The Court pointed out that the subsidiary protection regime must be interpreted and applied in observance of the rights guaranteed by the Charter of Fundamental Rights of the European Union.
In line with the recent case law of the European Court of Human Rights, the CJEU considered that the Charter must be interpreted as meaning that the removal of a non-EU national with a particularly serious mental or physical illness constitutes inhuman and degrading treatment where such removal would entail a real and demonstrable risk of significant and permanent deterioration in their state of health.
The Court therefore found that the Charter precludes a member state from expelling a non-EU national where such expulsion would, in essence, result in significant and permanent deterioration of that person’s mental health disorders, particularly if, as in the present case, such deterioration would endanger his life.
The UK courts have already held that the ECHR precludes the person in question being returned to Sri Lanka; the question referred for a preliminary ruling deals specifically with subsidiary protection status.
The CJEU found that a risk of deterioration in the health of a non-EU national is not sufficient to warrant that person being granted subsidiary protection unless that third country national would face a real risk of being intentionally deprived of health care.

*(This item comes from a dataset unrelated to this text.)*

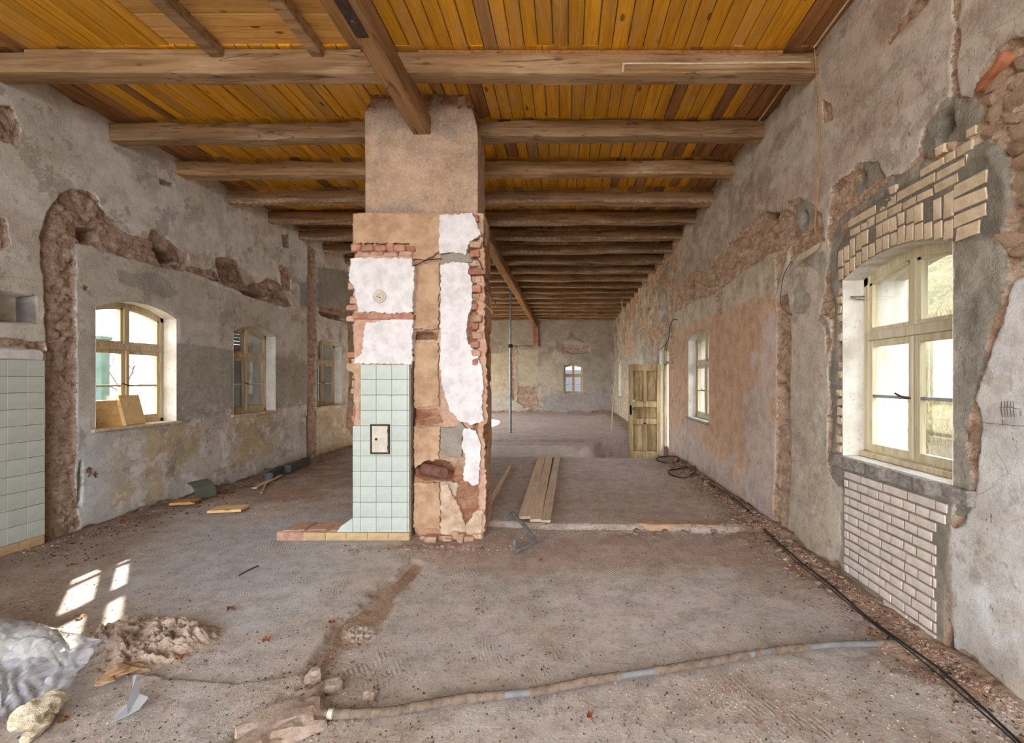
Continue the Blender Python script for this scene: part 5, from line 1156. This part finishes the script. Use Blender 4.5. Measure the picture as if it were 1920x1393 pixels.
P = [Vector(G_(*q))-A for q in Pc]; hh = (.07, .07, .03, .045, .03, .012, .01, .02, .03, .03); lo_ = [Vector((p_.x, p_.y, h_)) for p_, h_ in zip(P, hh)]; up_ = [v+Vector((0, 0, .003)) for v in lo_]
mb.add(lo_+up_, [tuple(range(k_-1, -1, -1)), tuple(range(k_, 2*k_))]+[(i, (i+1) % k_, k_+(i+1) % k_, k_+i) for i in range(k_)])
o = mb.build('sheet_scrap', M['sheet'], None, label='bent grey sheet metal scrap on the lower left floor', cat='scrap', loc=(A.x, A.y, .012))
# torn screed lumps at the bottom edge
for i, (x, y, sx, sy, sz_, rz, lab) in enumerate(((545, 1372, .10, .16, .07, -.9, 'broken screed lump at the bottom edge, the right one'), (505, 1388, .12, .20, .08, -.7, 'broken screed lump at the bottom edge, the left one'), (572, 1330, .035, .13, .05, -.35, 'narrow screed sliver at the pipe end'), (590, 1278, .05, .05, .055, .2, 'small pointed screed stub above the pipe end'), (627, 1296, .05, .045, .04, .4, 'pale angular stone right of the screed stub'), (694, 1312, .035, .03, .03, 0, 'small tan stone above the wrapped pipe'))):
    me = blob((sx*2, sy*2, sz_*2), 30+i, 3, .3); 
    for p in me.polygons: p.use_smooth = False
    o = link('screed_lump' if i < 4 else 'stone', me, M['screed'], None, (*onF(x, y), .018), label=lab, cat='rubble'); o.rotation_euler = (0, 0, rz)
# dry leaves
def leaf(x, y, s, seed, label):
    r = random.Random(seed); X, Y = onF(x, y); n = 11; vs = [(0, 0, .25)]; 
    for i in range(n):
        a = 2*math.pi*i/n; q = (1 if i % 2 else .55)*r.uniform(.8, 1.2); vs.append((q*math.cos(a), q*.8*math.sin(a), r.uniform(.0, .75)))
    k = len(vs); vs = [Vector(v)*s for v in vs]; low = [v-Vector((0, 0, .001)) for v in vs]
    mb = MB(); mb.add(vs+low, [(0, 1+i, 1+(i+1) % n) for i in range(n)]+[(k, k+1+(i+1) % n, k+1+i) for i in range(n)]+[(1+i, k+1+i, k+1+(i+1) % n, 1+(i+1) % n) for i in range(n)])
    mb.tube([(s*.5, 0, .2*s), (s*1.6, s*.3, .1*s)], .0015, 5)
    o = mb.build('dry_leaf', M['leaf'], None, label=label, cat='leaf', group='dry leaves on the floor'); o.location = (X, Y, float(floor_h(np.array([X]), np.array([Y]))[0])+.004); o.rotation_euler = (0, 0, r.uniform(0, 6)); return o
for i, (x, y, s, lab) in enumerate(((150, 1157, .035, 'dry leaf lying in the patch of sunlight'), (432, 1143, .034, 'flat brown leaf right of the sunlit patch'), (500, 1203, .036, 'upright dark brown leaf right of the wool heap'), (335, 1235, .034, 'orange brown leaf on the edge of the wool heap'), (702, 1302, .03, 'curled brown leaf behind the wrapped pipe'), (895, 1145, .022, 'small curled leaf in the middle of the floor'), (905, 1150, .014, 'tiny leaf crumb beside the curled leaf mid floor'), (122, 1355, .022, 'small leaf near the wool roll'), (1448, 1352, .0, ''), (232, 977, .05, 'yellow leaf at the foot of the left wall'), (132, 1063, .03, 'small brown leaf left of the sunlit patch'), (1014, 1052, .02, 'tiny dark leaf right of the pillar'), (1105, 1346, .03, 'brown leaf below the wrapped pipe'), (385, 1240, .014, 'tiny reddish leaf right of the wool heap'), (622, 1168, .03, 'brown leaf in the floor chase'))):
    if s: leaf(x, y, s, i, lab)
mb = MB(); a, b = Vector(G_(448, 1079, .02)), Vector(G_(484, 1061, .02)); mb.tube([a, a.lerp(b, .5)+Vector((0, 0, .006)), b], .006, 6); mb.build('stick', M['iron'], None, label='thin dark stick on the floor left of the pillar', cat='stick')
# ------------------------------------------------------------------ rubble and chips
CH = [blob((1, 1, 1), s+50, 1, .3) for s in range(8)]
def chips(name, spots, mat):
    V = []; Fq = []; b = 0; base = [(np.array([v.co for v in m.vertices]), [tuple(p.vertices) for p in m.polygons]) for m in CH]
    H = floor_h(np.array([s[0] for s in spots]), np.array([s[1] for s in spots]))
    for (x, y, s), h in zip(spots, H):
        if s < .011:
            vs = (rng.rand(5, 3)-.5)*s*np.array([1.4, 1.4, .6]); vs[4, 2] = s*.6; f_ = [(0, 1, 4), (1, 2, 4), (2, 3, 4), (3, 0, 4), (0, 2, 1), (0, 3, 2)]
            a0 = rng.rand()*6; vs[:4, 0] = np.cos(a0+np.arange(4)*1.57)*s*.6*(.5+rng.rand(4)); vs[:4, 1] = np.sin(a0+np.arange(4)*1.57)*s*.6*(.5+rng.rand(4)); vs[:4, 2] = -.001
        else:
            m, f_ = base[rng.randint(8)]; a = rng.rand()*6; R_ = np.array([[math.cos(a), -math.sin(a), 0], [math.sin(a), math.cos(a), 0], [0, 0, 1]]); vs = (m*np.array([1.2, .9, .6])*s*(.7+.6*rng.rand(3)))@R_.T
        V.append(vs+np.array([x, y, h+s*.12])); Fq += [tuple(i+b for i in t) for t in f_]; b += len(vs)
    me = bpy.data.meshes.new(name); me.from_pydata(np.concatenate(V).tolist(), [], Fq)
    return link(name, me, M[mat], None, kind='stuff', label={'chip': 'crumbs and chips of plaster and mortar strewn over the floor', 'darkchip': 'dark brown bits of dirt and leaf scattered over the floor'}.get(mat) or 'reddish brick and mortar crumbs along the walls', cat='rubble')
sp = []
for _ in range(5200):                      # along the right wall
    y = 1.9*math.exp(rng.rand()*1.65); d = abs(rng.randn())*.16+.02; sp.append((XR-.03-d, y, .006+.016*rng.rand()**3*(1.6 if y > 3.5 else 1)))
for _ in range(1600): d = abs(rng.randn())*.22; y = 4.1+rng.rand()*6.5; sp.append((XL+.06+d, y, .006+.02*rng.rand()**3))
for _ in range(1400): x = -.85+rng.rand()*3.0; sp.append((x, 4.72+rng.randn()*.07, .006+.016*rng.rand()**3))
for _ in range(1000): sp.append((-1.3+rng.randn()*.4, 4.36-abs(rng.randn())*.12, .006+.02*rng.rand()**3))
for _ in range(5200):
    x, y = onF(rng.uniform(-20, 1850), 712+rng.uniform(290, 690)); 
    if XL+.1 < x < XR-.1: sp.append((x, y, .003+.007*rng.rand()**2.5))
for _ in range(1500): x, y = onF(1400+rng.randn()*160, 1310+rng.randn()*45); (x < XR-.05 and 1.85 < y) and sp.append((x, y, .004+.009*rng.rand()**2))
for _ in range(900): x, y = onF(600+rng.randn()*60, 1300+rng.randn()*45); y > 1.9 and sp.append((x, y, .004+.014*rng.rand()**3))
for _ in range(700): sp.append((-3.7+rng.randn()*.5, 6.4+rng.randn()*1.2, .006+.012*rng.rand()**2))
for _ in range(1800): x = rng.uniform(-1.4, 2.0); y = rng.uniform(4.95, 9.0); sp.append((x, y, .006+.014*rng.rand()**3))
chips('floor_chips', [s for s in sp if rng.rand() < .62], 'chip'); 
M['redchip'] = plain('reddish_crumbs', (156, 108, 84), (120, 82, 62), sc=6, spots=.4, bump=.5, geo=True)
chips('brick_crumbs', [s for s in sp if rng.rand() < .38], 'redchip')
dk = []
for _ in range(4200):
    x, y = onF(rng.uniform(-20, 1850), 712+rng.uniform(200, 690)); (XL+.1 < x < XR-.1) and dk.append((x, y, .003+.008*rng.rand()**3))
for _ in range(900): d_ = abs(rng.randn())*.2; dk.append((XR-.05-d_, 2+rng.rand()*6, .006+.014*rng.rand()**2))
for _ in range(900): dk.append((XL+.1+abs(rng.randn())*.4, 3.9+rng.rand()*5, .006+.02*rng.rand()**2))
chips('dirt_crumbs', dk, 'darkchip')
stn = [blob((1, 1, .7), s+80, 2, .25) for s in range(6)]
for s in stn: s.materials.append(M['stone'])
def stone(x, y, s, label, group):
    o = bpy.data.objects.new('rubble_stone', stn[rr.randrange(6)]); COL.objects.link(o); o.location = (x, y, float(floor_h(np.array([x]), np.array([y]))[0])+s*.22); o.scale = (s*rr.uniform(.8, 1.4), s, s*.8); o.rotation_euler = (0, 0, rr.uniform(0, 6)); tag(o, label, 'rubble', group)
for i in range(55): y = 3.3*math.exp(rr.random()*1.05); stone(XR-.07-abs(rr.gauss(0, .14)), y, rr.uniform(.03, .08), 'fist sized rubble stone in the debris strip along the right wall', 'rubble stones along the right wall')
for i in range(26): stone(.7+rr.random()*1.2, 4.74+rr.gauss(0, .04), rr.uniform(.03, .065), 'rubble stone below the broken edge of the raised slab', 'rubble stones at the slab edge')
for i in range(16): stone(-1.2+rr.gauss(0, .25), 4.33-abs(rr.gauss(0, .06)), rr.uniform(.03, .06), 'reddish rubble stone at the foot of the pillar', 'rubble stones at the pillar foot')
for i in range(22): stone(1.86+rr.gauss(0, .13), 7.9+rr.gauss(0, .45), rr.uniform(.04, .1), 'rubble stone in the heap round the black cable coils', 'rubble stones at the cable coils')
# ragged concrete edge of the slab
P = jag([(.75, 4.80), (1.0, 4.76), (1.25, 4.78), (1.5, 4.74), (1.75, 4.76), (1.8, 4.9), (.75, 4.93)], .05, .014, 6); MB().prism(P, -.01, .062, 'z').build('slab_edge', M['tan'], fl, .01)

# ------------------------------------------------------------------ outside
M['meadow'] = None
m, nt, b = nodes('dry_meadow', 1); g = G(nt); P_ = g.geo()
c = g.mix(g.ramp(g.noise(P_, .8, 5, .6), .35, .65), lin(96, 88, 64), lin(70, 70, 48)); c = g.mix(g.ramp(g.noise(P_, 9, 6, .75, 1), .48, .62, 0, .8), c, lin(130, 120, 90)); c = g.mix(g.ramp(g.noise(P_, 25, 4, .7), .6, .7, 0, .7), c, lin(84, 74, 48))
g.l(c, b.inputs['Base Color']); g.bump(g.noise(P_, 12, 5, .8), 1, .15, b); M['meadow'] = m
m, nt, b = nodes('leaf_strewn_ground', 1); g = G(nt); P_ = g.geo(); c = g.mix(g.ramp(g.noise(P_, 3, 6, .7), .4, .6), lin(120, 100, 74), lin(150, 136, 112)); g.l(c, b.inputs['Base Color']); g.bump(g.noise(P_, 14, 5, .8), 1, .05, b); M['yard'] = m
def terrain(name, xs, ys, zf, mat, **k):
    U, V = np.meshgrid(xs, ys, indexing='ij'); Z = zf(U, V); idx = np.arange(U.size).reshape(U.shape); q = np.stack([idx[:-1, :-1], idx[1:, :-1], idx[1:, 1:], idx[:-1, 1:]], -1).reshape(-1, 4)
    return raw(name, np.stack([U, V, Z], -1).reshape(-1, 3), q, {}, M[mat], **k)
hz = lambda U, V: -.35+sm(U, 4.6, 6.2)*.5+np.maximum(0, U-6)*.62+fbm(U*.5, V*.5, 4, 3)*.5*sm(U, 4, 8)+fbm(U*3, V*3, 3, 3)*.05
terrain('hillside', np.linspace(XR+TH-.1, 26, 120), np.linspace(-14, 46, 160), hz, 'meadow', kind='structure')
terrain('yard', np.linspace(-40, XL-TH+.1, 60), np.linspace(-20, 50, 70), lambda U, V: -.3+fbm(U*.3, V*.3, 3, 3)*.1, 'yard', kind='structure')
terrain('forecourt', np.linspace(XL-TH+.05, XR+TH, 8), np.linspace(-20, YF-.2, 8), lambda U, V: -.15+0*U, 'yard', kind='structure')
V_ = []; F_ = []
for i in range(9000):
    x = 4.7+rng.rand()**1.5*7; y = x*(1.05+.75*rng.rand())+.4; z = float(-.35+(lambda u: u*u*(3-2*u))(min(1, max(0, (x-4.6)/1.6)))*.5+max(0, x-6)*.62)
    for j in range(1): a = rng.rand()*6; l = .12+.25*rng.rand(); dx, dy = math.cos(a)*.012, math.sin(a)*.012; b_ = len(V_); V_ += [(x-dx, y-dy, z-.25), (x+dx, y+dy, z-.25), (x+rng.randn()*.15, y+rng.randn()*.15, z+l)]; F_.append((b_, b_+1, b_+2))
me = bpy.data.meshes.new('dry_grass'); me.from_pydata(V_, [], F_); M['straw'] = plain('straw', (128, 118, 86), (90, 82, 56), sc=3, bump=0, geo=True); link('dry_grass', me, M['straw'], None, kind='stuff', label='dry grass on the slope outside the right window', cat='grass')
mb = MB(); r = random.Random(3)
def branch(p, d, l, rad, depth):
    q = p+d*l; mb.tube([p, (p+q)/2+Vector((r.uniform(-1, 1), r.uniform(-1, 1), 0))*l*.06, q], [rad, rad*.85, rad*.7], 5, False)
    if depth:
        for _ in range(3): branch(p+d*l*r.uniform(.6, 1), (d+Vector((r.uniform(-.8, .8), r.uniform(-.8, .8), r.uniform(-.1, .5)))).normalized(), l*.68, rad*.6, depth-1)
branch(Vector((0, 0, 0)), Vector((0, 0, 1)), 1.7, .045, 4); mb.build('bare_tree', M['iron'], None, label='bare small tree outside the first left window', cat='tree', loc=(-13.5, 13.8, -.35))
gp = empty('green_stand_in_post', (-7.25, 7.1, -.3), label='green wooden post outside the first left window', cat='post')  # invented post in place of the green shutter beyond the panes
MB().box(-.07, .07, -.07, .07, 0, 2.5).build('post', M['green'], gp, .01); MB().box(-.09, .09, -.09, .09, 2.5, 2.56).build('cap', M['green'], gp, .01)  # both parts belong to the invented post that stands in for the shutter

Therefore, it is for the UK Supreme Court to assess, in the light of all current and relevant information (in particular reports by international organisations and non-governmental human rights organisations) whether the person in question is likely, if returned to his country of origin, to face a risk of being intentionally deprived of appropriate care for the physical and mental after-effects resulting from the torture he was subjected to in the past by the authorities of that country.